Growth of “Dark Web” and “cryptocurrency” ramps up law enforcement training to tackle issue


Efforts are underway to curb drug trafficking on what’s known as the Dark Web.  This comes after law enforcement handed down a federal indictment against six people, including an Augusta man for dealing drugs with “cryptocurrency” on the Dark Web.   

We’ve heard of the world wide web where we purchase everything from clothing to household goods.  But another level of online behavior can land you in federal prison selling; illegal goods on the Dark Web.

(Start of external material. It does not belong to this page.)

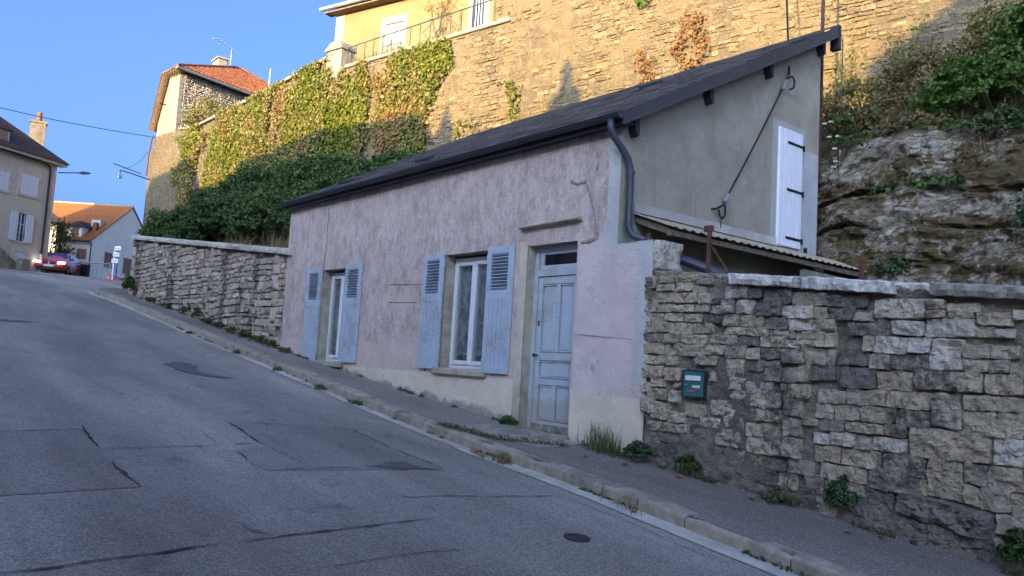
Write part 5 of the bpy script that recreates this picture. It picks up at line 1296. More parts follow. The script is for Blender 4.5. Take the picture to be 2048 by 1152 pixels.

“I can sit in Augusta, Georgia and go to a Dark Web marketplace and order Fentanyl from a vendor in China, pay them in Cryptocurrency, the transaction is complete,” said Steven Foster, Special Agent in Charge with GBI and Georgia Cyber Crimes Center.  “They now ship that drug along with all the other millions of packages that come into the United States from China everyday.”

This week U.S. Attorney for the Southern District Bobbie Christine indicted 22-year-old Kolbie Watters, of Augusta and five others for dealing drugs with cryptocurrency on the Dark Web.

It’s an area Foster said law enforcement has seen explode with illegal activity in the past two years. 

“You can buy guns and drugs, hit men, people,” Foster told NewsChannel 6.  “There is a large trade of child pornography in the Dark Web.”

Foster works as The Special Agent in Charge for GBI and he’s stationed at the Georgia Cyber Crimes Center downtown with a team working to not just investigate crimes, but also teach law enforcement across the country about what criminals are doing with the virtual curreny that can’t be traced online.  

“For every transaction, it has to come out,” he explained.  “So, how the money is moved, how the product is moved, how the communication takes place.  All of those produce a weak link that we can occasionally find.”

While training helps with investigations in various police agencies, the Georgia Cyber Center works to teach students how the Dark Web works, which is an encrypted browers that initially began with dot onion instead of dot com in the 1990s for something positive. 

We say down with Sarah Rees, Cyber Workforce Academy Director, and she told us, “It was actually developed by the Navy. Believe it or not, it was developed by the Navy and besides from all the criminal activity that goes on, you have journalists, civil rights/human rights activists.”  She added, “For example, if you live in a country that has censored Internet access where you can’t really get information from the outside world and you can’t get human rights violations, you can’t get that inforamtion out, the Dark Web is the only way to do that. You’ll see journalists communicating to sources anonymously.”

Rees also told us filtering through this anonymous communication world will just require some proactive police work. 

She added, “Law enforcement has, does and will have to continue to insert themselves into that technology and system to try to address the criminals.”

This week, Fost said the National White Collar Crimes Center is at the Georgia Cyber Center teaching law enforcement officials from several states in the southeast about the Dark Web.